1. What if you are in an isolated place and you get raped?

Most people are raped in isolated places, as to minimize risks of getting caught. In terms of what you should you do if you are sexually assaulted, it really depends. Everyone has a different reaction to being attacked, and there is not necessarily one “good” way to react. Some people physically resist the assault, and some become numb because they are so scared, it’s important to remember that whatever reaction you had was appropriate, and that it’s important to trust your instincts. If you feel in danger, try to find a safer place. Many people say they felt unsafe but did not leave the situation for fear of being ridiculed, or because they did not want to show that they were uncomfortable.
2. How likely is it that the same perpetrator will strike the same victim again?
Many people that sexually assault are repeat offenders. There are several reasons for that: we have seen that holding certain beliefs of superiority and entitlement over other people can lead people to believe that it’s ok to rape as a way to feel powerful, to control and to humiliate. Rape can become a way for people to feel in power, and it has little to do with sexual desire. If a person feels that there will be no or little consequences for their choice to assault they might do it again. Consequences for raping are not limited to jail time, but could be isolation from friends and family, loss of jobs, humiliation and social shunning. Unfortunately there is very little research about the frequency of repeat rape because sexual assault is an incredibly difficult crime to measure and quantify.
3. How can a girl rape a boy?
We have seen that rape is not just forcing someone to have sex. Making somebody have sex through pressure, coercion, or threats is also rape. A woman can rape a man by using these tools of coercion. If you mean how it is physically possible, men’s bodies can have a sexual response to rape and sexual assault, because that’s what we are physiologically meant to do. I want to point out that most rapes are perpetrated by men, even when the victims are men, and not women. Another important note is that men that rape other men are straight men, which illustrates the fact that rape is not about sex; it’s about control and power.
4. Is it true that people that are more sexually “inclined” are more likely to rape, even though rape is about power and control?
Rape can become a tool to prove one’s masculinity, and we saw that one of the pressures that men have from society is to have many sexual partners, and to be overly sexual in order to be a “real” man. So the power and control motive is still there, even if sexual assault can be a way to prove one’s sexual prowess.

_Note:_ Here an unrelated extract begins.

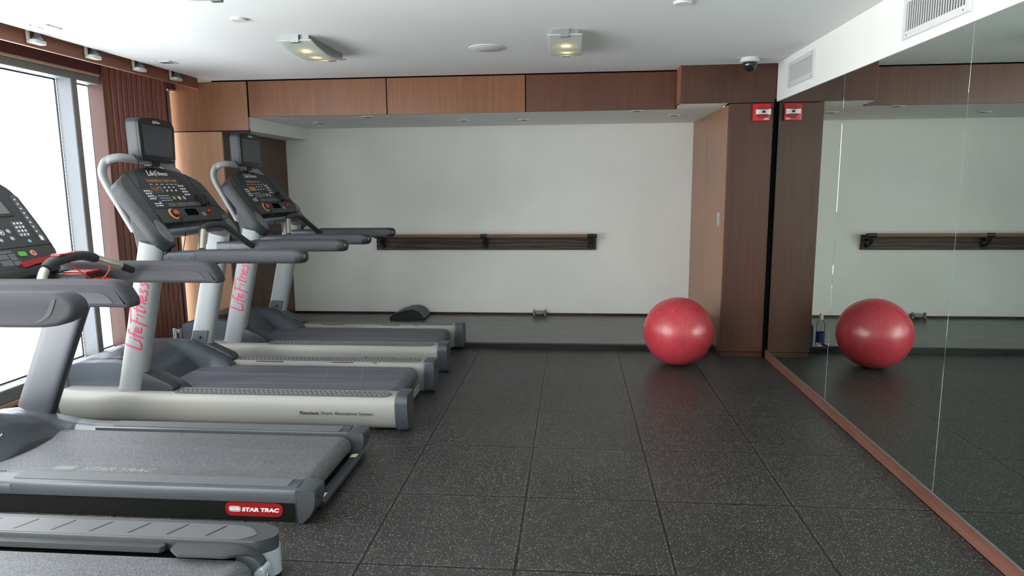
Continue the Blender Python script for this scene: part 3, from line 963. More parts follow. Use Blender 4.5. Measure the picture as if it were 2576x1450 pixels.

5. How is it acceptable to not report rape? Isn’t it everyone’s responsibility to report, so it stops happening?

As we saw in question #3, some of the most powerful deterrent when it comes to rape are not the treats of jail time, but the fear of losing social status, friends and family, or a job. One of the most powerful ways we have to stop sexual assault is to not tolerate a culture where some people are worth less than others, where we feel entitled to treat others poorly because of gender, sexual orientation, race or class. That can be calling someone out on a sexist joke, or just watching out for our own way of treating other people.
Another step would be to push for a criminal justice system that strives for true accountability, where survivors are heard, and where offenders have a chance to change instead of sitting in a cell for a few years and then being released back into society.